The casio is probably a decent point and shoot (and casio stills sells a slightly updated version, so they must have gotten something right), but I’ve never really been happy with it. The conference especially, but the DC trip in general I always seemed to be shooting low light, and the casio without flash just wasn’t getting anything worth having. The little built in flash is harsh and a QUICK way to piss off everyone in range. I did buy my mother one for christmas last year, as it IS easy to use and has a basic movie mode (with sound!) perfect for the grandkid(s).

So for christmas this year, I figured I blow some dough on a decent camera. A couple of co-workers are shutterbugs and some friends are as well. I was pre-disposed towards nikons because they seemed a little better built (for similar priced models), and I thought I might be able to bum lenses from them. :) So right before christmas I bought a entry-level Nikon D40 with the two basic “kit” lenses. It came with a free bag (whee!) and bought a couple of other bits to get started.

I considered the D40x, but the only real difference is the megapixel count, and I wasn’t about to fall for the megapixel myth again like I did with the casio. Basically, I was pretty happy with the nikon. I shot the family christmas pictures with it, and even blew one up to 8×10 to test. They were great!  (I was a total newbie, so had to use the idiot mode on the camera, but the rig did its job just fine).

Then I took it to a local duck pond, and had some problems. I couldn’t seem to get the autofocus system to do what I wanted, but the biggest problem was one of size - the camera is just too darn small for my hands.
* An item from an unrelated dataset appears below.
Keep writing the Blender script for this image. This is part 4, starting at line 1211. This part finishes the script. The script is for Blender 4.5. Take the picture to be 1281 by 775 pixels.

When whirling around trying to shoot a duck in flight (which the D40 handled pretty well actually) I felt like I was on the verge of dropping the damn thing, especially with the larger 55-200 VR lens mounted.

So I winced, whined and cried, but returned the D40 to the store for a D80 (I bought at a store because I wanted it for christmas day pictures - if I’d thought further ahead, I’d have bought online).

The D80 ROCKS. Its 500 bucks more, but its comfortable, it has more controls (the D40 makes you go through the menus way more, which is “easier” but not nearly as convienent), and many more autofocus points. I love the second control wheel (the D40 only has one).

Naturally, when I bought the D80 I also got a handy little $20 hand strap that works wonders and probably would have eliminated my complaint about the D40 being too small. Oh well. I’m actually kind of glad I didn’t find it until after I got the D80 - I’m really happy with this camera. I’ve got the 18-55 and 55-200 kits lenses. I’ve borrowed a 50mm 1.8 that works wonders in low light and is only about $110 new.

If you’re in the market for a great camera and have small hands or very simple desires, get a D40 (or the even smaller just announced D60). Its well made, its small, lightweight, and takes pictures you can easily blow up to 8×10. If you can afford it though, I highly recommend the D80.